Kıo-Kai Shyu ve arkadaşları klasik denetim sistemindeki histerisiz denetleyiciler ve vektör seçici yerine bulanık mantık kullanılarak denetim gerçekleştirmişler ve yaptıkları deneysel araştırmalar ile önerilen sistemin moment salınımlarının azaldığını göstermişlerdir (Shyu 2009). Y. Sayouti ve arkadaşları yapay sinir ağlarının kullanımı ile hız tahmininde bulunan gözlemleyici kullanan ve gözlemleyicinin performansını benzetim ile test ettikleri bir denetim sistemi önermektedirler (Sayaouti 2009).

Zhang ve Cao önerdikleri denetim sisteminde sinir ağları ile modellenen bir integral alıcı ile SVM tekniği üzerinde çalışmışlar, geliştirdikleri yeni yapının moment salınımlarının azalmasın sağladığını benzetim ile göstermişlerdir (Zhang ve Cao 2009). Lin ve arkadaşları yapmış oldukları deneysel çalışma ile motorun DTC sistemi ile denetimini 3 seviyeli evirici kullanarak gerçekleştirmişler ve sonuç olarak motor tepki hızının arttığını gözlemlemişlerdir (Lin ve diğerleri 2009).

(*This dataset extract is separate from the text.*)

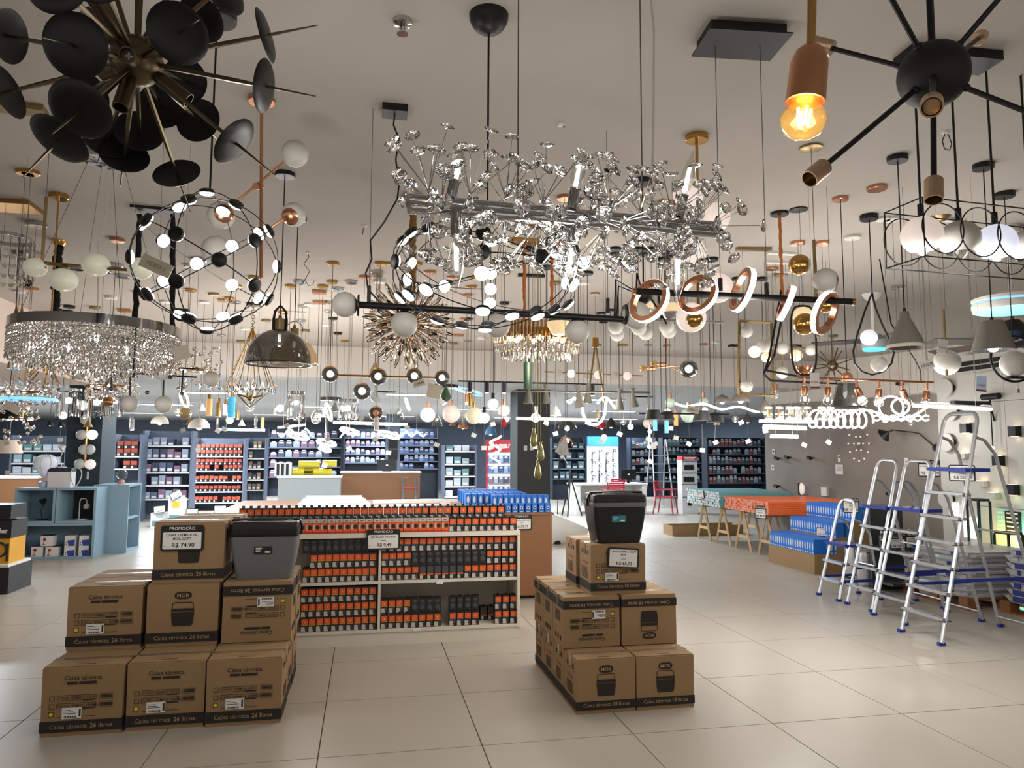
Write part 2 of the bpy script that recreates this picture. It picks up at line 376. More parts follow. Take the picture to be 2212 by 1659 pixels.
    for s_ in (-1, 1):
        for i in range(7): u.box(s_*w/2-.0012 if s_ < 0 else w/2, -w/2 if s_ < 0 else w/2+.0012, d*.3, d*.75, hh*.3+i*.011, hh*.3+i*.011+.004)
        for i in range(3): u.box(s_*w/2-.0012 if s_ < 0 else w/2, -w/2 if s_ < 0 else w/2+.0012, d*(.2+.22*i), d*(.3+.22*i), hh*.78, hh*.87)
    u.box(-.045*sc, .05*sc, d*.12, d*.15, hh+.003, hh+.0036)
    P.append(('side_print', u, INK))
    u = B().text('Este produto deve', .022*sc, MX.Translation((0, d*.3, hh+.0036)), .002); u.text('ser manuseado com cuidado', .018*sc, MX.Translation((0, d*.22, hh+.0036)), .002)
    u.box(-w/2-.0014, -w/2, d*.25, d*.7, hh*.6, hh*.63)
    P.append(('red_print', u, INKR))
    return P
CM = {}
def carton(w, d, hh, lit, kind, x, y, z, label, group, flip=False, rz=0., tilt=0.):
    key = (w, d, hh, lit, kind)
    if key not in CM: CM[key] = [(n, b.mesh(n, m), ) for n, b, m in carton_parts(*key)]
    t = thing('cooler_carton', label, 'box', (x, y, z), rz, group)
    M = (MX.Translation((0, 0, hh)) @ MX.Rotation(PI, 4, 'Y')) if flip else MX()
    for n, me in CM[key]:
        if flip and n in ('tape',): M2 = MX()
        elif flip and n == 'flap': M2 = MX()
        elif flip and n == 'red_print': continue
        else: M2 = M
        link(n, me, t, M=M2)
    return t
G26 = 'stack of 26 litre cooler cartons'; G18 = 'stack of 18 litre cooler cartons'
w, d, hh = .44, .335, .39
xs = (-1.585, -1.137, -.688); yf = 4.81
cols = ('left', 'middle', 'right')
for r in range(3):
    for c in range(3):
        lab = f'26 litre cooler carton, bottom layer, {("front","second","rear")[r]} row, {cols[c]} column of the left stack'
        carton(w, d, hh, '26', 'list', xs[c]+random.uniform(-.006, .006), yf+r*.34+(.0, .012, -.01)[c], 0, lab, G26, False, random.uniform(-.01, .01))
for r in range(2):
    for c in range(3):
        lab = (f'26 litre carton with {("yellow dot list","MOR cooler drawing","upside-down list")[c]}, middle layer front, {cols[c]} column' if r == 0 else f'26 litre cooler carton hidden in middle layer rear, {cols[c]} column of left stack')
        carton(w, d, hh, '26', 'logo' if c == 1 else 'list', xs[c]+(-.015, 0, .012)[c], yf+.355+r*.34, hh+.004, lab, G26, c == 2, random.uniform(-.008, .008))
carton(w, d, hh, '26', 'logo', xs[1]+.015, yf+.39, 2*hh+.008, '26 litre carton with price sign, topmost of the left stack', G26)
carton(w, d, hh, '26', 'logo', xs[1]+.055, yf+.735, 2*hh+.008, '26 litre carton right behind the topmost one with the price sign', G26)
w8, d8, h8 = .4, .28, .335
x8 = (1.54, 1.943); y8 = 4.59
for r in range(4):
    for c in range(2):
        lab = f'18 litre MOR cooler carton, bottom layer, {ORD[r]} row from front, {("left","right")[c]} column'
        carton(w8, d8, h8, '18', 'logo' if r == 0 else 'list', x8[c], y8+r*.284, 0, lab, G18)
for r in range(3):
    for c in range(2):
        lab = f'upside-down 18 litre carton with {("barcode list and yellow dot","cooler drawing")[c]}, middle layer, {ORD[r]} row'
        carton(w8, d8, h8, '18', 'logo' if c == 1 else 'list', x8[c]-.015+.008*c, y8+.25+r*.284, h8+.004, lab, G18, True)
for r in range(2):
    carton(w8, d8, h8, '18', 'list', 1.735+(-.02 if r else 0), y8+.3+r*.29, 2*h8+.008, ('18 litre carton carrying the R$ 65,73 sign, topmost of right stack', '18 litre carton behind the topmost one of the right stack')[r], G18)
# -------- coolers
def cooler(name, label, x, y, z, w, d, hh, mb, mrim, mlid, handle):
    t = thing(name, label, 'cooler', (x, y, z))
    def rr(wx, wy, r, n=5):
        return [(sx*(wx-r)+r*math.cos(a), sy*(wy-r)+r*math.sin(a)) for (sx, sy, a0) in ((1, 1, 0), (-1, 1, PI/2), (-1, -1, PI), (1, -1, 1.5*PI)) for a in [a0+PI/2*i/n for i in range(n+1)]]
    def loft(rings, cap=True):
        b = B(); vs = []; n = len(rings[0][0])
        for pts, zz in rings: vs += [(x+p[0], y+p[1], z+zz) for p in pts]
        fs = [(k*n+i, k*n+(i+1) % n, (k+1)*n+(i+1) % n, (k+1)*n+i) for k in range(len(rings)-1) for i in range(n)]
        fs += [tuple(range(n))[::-1], tuple((len(rings)-1)*n+i for i in range(n))]; return b.add(vs, fs)
    hb = hh*.74
    part(t, 'body', loft([(rr(w*(.4+.1*math.sin(q*PI/2*.9)/1), d*(.4+.1*q), .03), q*hb) for q in (0, .04, .2, .4, .6, .8, 1)]), mb)
    part(t, 'rim', loft([(rr(w*.5, d*.5, .03), hb), (rr(w*.515, d*.52, .03), hb+.01), (rr(w*.515, d*.52, .03), hb+hh*.09)]), mrim)
    part(t, 'lid', loft([(rr(w*.505, d*.51, .03), hb+hh*.09), (rr(w*.51, d*.515, .03), hb+hh*.13), (rr(w*.505, d*.51, .03), hh*.97), (rr(w*.48, d*.47, .03), hh)]), mlid)
    part(t, 'lid_recess', loft([(rr(w*.3, d*.3, .02), hh), (rr(w*.28, d*.28, .02), hh+.006)]), mlid)
    if handle:
        part(t, 'handle', B().tube([(x-w*.53, y, z+hb), (x-w*.54, y-.01, z+hb+hh*.15), (x-w*.5, y-.03, z+hh+.008), (x, y-.035, z+hh+.012), (x+w*.5, y-.03, z+hh+.008), (x+w*.54, y-.01, z+hb+hh*.15), (x+w*.53, y, z+hb)], .009, 6), mlid)
    for s_ in (-1, 1): part(t, 'hinge_button', B().lathe([(0, .008), (.014, .006), (.016, 0)], MX.Translation((x+s_*w*.515, y, z+hb+hh*.05)) @ MX.Rotation(s_*PI/2, 4, 'Y'), 12), mlid)
    return t
zt = 2*hh+.004
c1 = cooler('cooler', 'grey cooler with black lid standing on the left carton stack', -.655, 5.36, zt+.0035, .435, .29, .385, GREYP, BLACKP, BLACKP, True)
def lab(t, x, y, z, w, h, m1, m2, tilt=.04):
    part(t, 'label', B().box(x-w/2, x+w/2, y-.003, y, z-h/2, z+h/2), m1)
    k = B()
    for i in range(3): k.box(x-w*.4, x-w*.05-.006*i, y-.004, y-.003, z+h*.25-i*h*.22, z+h*.33-i*h*.22)
    k.box(x+w*.12, x+w*.42, y-.004, y-.003, z-h*.36, z-h*.14); part(t, 'label_print', k, m2)
lab(c1, -.66, 5.36-.138, zt+.2, .115, .05, BLACKP, PAPER)
zt8 = 3*h8+.012
c2 = cooler('cooler', 'black cooler with grey rim standing on the right carton stack', 1.76, 5.03, zt8, .385, .265, .34, BLACKP, GREYP, BLACKP, True)
lab(c2, 1.745, 5.03-.127, zt8+.17, .1, .046, mat('teal_label', (40, 120, 140), .5), PAPER)
# -------- price signs: black frame with scalloped header, white card
def price_sign(c, w, h, lines, price, label, head=True, rz=0., ry=0., rx=0., unit=True, group=None, name='price_sign'):
    M = MX.Translation(c) @ MX.Rotation(rz, 4, 'Z') @ MX.Rotation(rx, 4, 'X') @ MX.Rotation(ry, 4, 'Y')
    t = tag(link(name, None, None, M=M), label, 'price sign', group)
    hd = h*.24 if head else h*.05
    o = []
    def rrp(x0, x1, z0, z1, r):
        return [(cx+r*math.cos(a), cz+r*math.sin(a)) for (cx, cz, a0) in ((x1-r, z1-r, 0), (x0+r, z1-r, PI/2), (x0+r, z0+r, PI), (x1-r, z0+r, 1.5*PI)) for a in [a0+PI/2*i/4 for i in range(5)]]
    def slab(pts, y0, y1):
        n = len(pts); return B().add([(p[0], y0, p[1]) for p in pts]+[(p[0], y1, p[1]) for p in pts], [tuple(range(n)), tuple(range(n, 2*n))[::-1]]+[(i, n+i, n+(i+1) % n, (i+1) % n) for i in range(n)])
    link('frame', slab(rrp(-w/2, w/2, -h/2, h/2, h*.1), -.006, .006).mesh('frame', BLKM), t)
    link('card', slab(rrp(-w*.448, w*.448, -h*.435, h*.47-hd, h*.05), -.0075, -.006).mesh('card', PAPER), t)
    T = lambda x, z: MX.Translation((x*w, -.0082, z*h)) @ MX.Rotation(PI/2, 4, 'X')
    q = B(); zz = .42-hd/h
    for i, l in enumerate(lines): q.text(l, min(h*.13, w*.86/max(1e-6, glyphs(l, .012)[3]-glyphs(l, .012)[2])), T(.0, zz-.1-.15*i), .012)
    q.box(-w*.08, w*.08, -.0082, -.0075, (-.06)*h, (-.04)*h)
    q.text(price, h*.235, T(.03, -.35), .016)
    if unit: q.text('UN.', h*.06, T(-.4, -.33), .01)
    link('lettering', q.mesh('lettering', mat('sign_ink', (18, 18, 20), .7, var=0)), t)
    if head: link('header_lettering', B().text('PROMOÇÃO', h*.17, MX.Translation((0, -.0068, h*.5-hd*.74)) @ MX.Rotation(PI/2, 4, 'X'), .006).mesh('header_lettering', PAPER), t)
    return t
p = yat(394, 1162, yf+.385); price_sign(p, .265, .165, ('CAIXA TERMICA 26L', 'MOR CZ/PT'), 'R$ 74,90', 'black framed sign reading R$ 74,90 on the left cartons', rz=0)
p = yat(1346, 1205, y8+.29); price_sign(p, .225, .135, ('CAIXA TERMICA 18L PT', 'MOR'), 'R$ 65,73', 'black framed sign reading R$ 65,73 on the right cartons', False, ry=.06)
# ================================================================== white bulb display
SHX0, SHX1, SHY, SHD = -1.05, 1.378, 6.48, .5
t = thing('display_shelf', 'white low display shelf packed with orange bulb boxes', 'shelf', (SHX0, SHY, 0))
xd = yat(819, 1300, SHY).x
SHW = mat('shelf_white', (212, 206, 192), .5, var=.03)
part(t, 'plinth', B().box(SHX0, SHX1, SHY+.012, SHY+SHD, 0, .105), SHW)
for z, n in ((.105, 'bottom_board'), (.512, 'middle_board')): part(t, n, B().box(SHX0+.024, SHX1-.024, SHY+.004, SHY+SHD-.01, z, z+.024), SHW)
part(t, 'top_board', B().box(SHX0, SHX1, SHY-.004, SHY+SHD, .905, .945), SHW)
for x in (SHX0, SHX1-.024): part(t, 'side_panel', B().box(x, x+.024, SHY, SHY+SHD, .105, .905), SHW)
part(t, 'divider', B().box(xd-.011, xd+.011, SHY+.006, SHY+SHD-.01, .129, .905), SHW)
part(t, 'back_panel', B().box(SHX0+.024, SHX1-.024, SHY+SHD-.01, SHY+SHD, .105, .905), SHW)
part(t, 'riser', B().box(SHX0+.05, SHX1-.12, SHY+.15, SHY+SHD-.04, .945, 1.035), BLKM)
for (x, y) in ((900, 1360), (950, 1258)): 
    p = yat(x, y, SHY); part(t, 'shelf_label', B().box(p.x-.03, p.x+.03, SHY-.004, SHY+.003, p.z-.012, p.z+.012), PAPER)
OR = mat('box_orange', (226, 92, 26), .5, var=.05); TEAL = mat('box_teal', (30, 110, 130), .5, var=0); BW = mat('box_white', (186, 182, 176), .5, var=0)
REDD = mat('box_red', (176, 40, 36), .5, var=0); BK = mat('box_black', (24, 23, 24), .5, var=0); GRY = mat('box_grey', (70, 70, 72), .5, var=.05); YEL = mat('box_yellow', (226, 170, 40), .5, var=0)
bw, bd, bh = .061, .061, .122
def bulb_box(kind):
    b = B(); b.use(0).box(-bw/2, bw/2, 0, bd, 0, bh)
    e = -.0008
    def pt(k, x0, x1, z0, z1, ee=e): b.use(k).box(x0*bw, x1*bw, ee, 0, z0*bh, z1*bh)
    if kind in 'AY':
        pt(1, -.42, .42, .5, .88); pt(3, -.06, .06, .62, .72, e*1.6); pt(2 if kind == 'A' else 6, -.42, .42, .455, .49); 
        pt(3, -.46, -.02, .03, .36); pt(5, .0, .3, .2, .38); pt(4, .14, .22, .08, .13, e*1.5); pt(4, .3, .38, .08, .13, e*1.5)
        b.use(3).add([(-.02*bw, e*1.3, .03*bh), (.12*bw, e*1.3, .03*bh), (-.02*bw, e*1.3, .36*bh)], [(0, 1, 2)])
    elif kind == 'W':
        pt(3, -.5, .5, .74, 1); pt(4, -.2, .2, .82, .88, e*1.5); pt(1, -.5, .5, .12, .72); pt(4, -.5, .5, 0, .12); pt(0, -.05, .4, .3, .56, e*1.5)
        b.use(0).lathe([(0, 0), (.3*bw, 0), (.3*bw, .0006), (0, .0006)], MX.Translation((.16*bw, -.0016, .45*bh)) @ MX.Rotation(PI/2, 4, 'X'), 10); pt(3, -.42, -.16, .25, .6, e*1.3)
    elif kind == 'C':
        pt(5, -.3, .3, .2, .5); pt(5, -.3, .3, .7, .86); b.use(5).lathe([(0, 0), (.14*bw, 0), (.14*bw, .001), (0, .001)], MX.Translation((0, -.001, .6*bh)) @ MX.Rotation(PI/2, 4, 'X'), 8)
        pt(3, .2, .24, .1, .14)
    else:
        pt(5, -.4, .4, .45, .9); pt(1, -.42, .42, .32, .42); pt(3, -.4, 0, .04, .28); pt(2, -.42, .42, .29, .31)
    b.use(0).box(-bw*.2, bw*.2, bd*.48, bd*.52, bh, bh+.012)
    return b.mesh('bulb_box', [BK, OR, TEAL, BW, REDD, GRY, YEL])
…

L.Q. Zhou eviricide kullanılan ölü zaman süresinin kompanze eden bir sistem üzerinde çalışmış ve önerdiği sistemin DTC yöntemi ile denetlenen bir motora uygulayarak sonuçta akım dalga şeklindeki bozulmaların azaldığını bildirmiştir (Zhou 2009). M. Farasat ve arkadaşları yapmış oldukları çalışmada stator büyüklüklerini kullanarak rotor hızının tahmin edildiği bir sistem önermişler ve sistemin başarısını benzetim yolu ile test etmişlerdir (Farasat 2010).

(19)

6

2. GENEL BİLGİLER

Günümüzde güç elektroniği, mikro elektronik, sürekli mıknatıslar, mikroişlemciler ve kontrol, sayısal işaret işleme (DSP) teknolojilerindeki gelişmelerle birlikte doğru akım makinesinin çalışma ilkesine dayanan kollektörsüz ve fırçasız, elektronik anahtarlamalı makineler endüstriyel uygulamalarda kullanılmaya başlanmıştır. Özellikle kalıcı mıknatıs malzemelerinin günümüz teknolojisinde ulaştığı düzey, kalıcı mıknatıslı motorların diğer çift taraftan beslenen motorlar üzerinde üstünlük sağlamasına neden olmuştur. Sürekli mıknatıslı fırçasız doğru akım motorları yüksek moment/akım ve moment/eylemsizlik oranı, sağlam yapı, yüksek verim ve güvenirlik gibi üstünlüklerinden dolayı otomotiv, uzay teknolojileri, bilgisayar, tıp elektroniği, askeri, robotik ve ev ürünlerinde her geçen gün artan sayılarda kullanılmaktadır (Yılmaz 2005).

2.1 Fırçasız DC Motorlar

Fırçasız doğru akım motorları çoğunlukla geniş manyetik kutuplardan oluşan yüzey mıknatısları kullanılan ve yoğunlaştırılmış stator sargıları olan makinelerdir. Motor tasarımı otomatik kontrollü inverter karakteristiğini karşılayabilmek için stator fazlarının sargı yoğunluğunda olduğu gibi hava aralığı akı yoğunluğu dalga formunun bir kare dalga form dağılımı olması üzerine kuruludur (Ooi 1981).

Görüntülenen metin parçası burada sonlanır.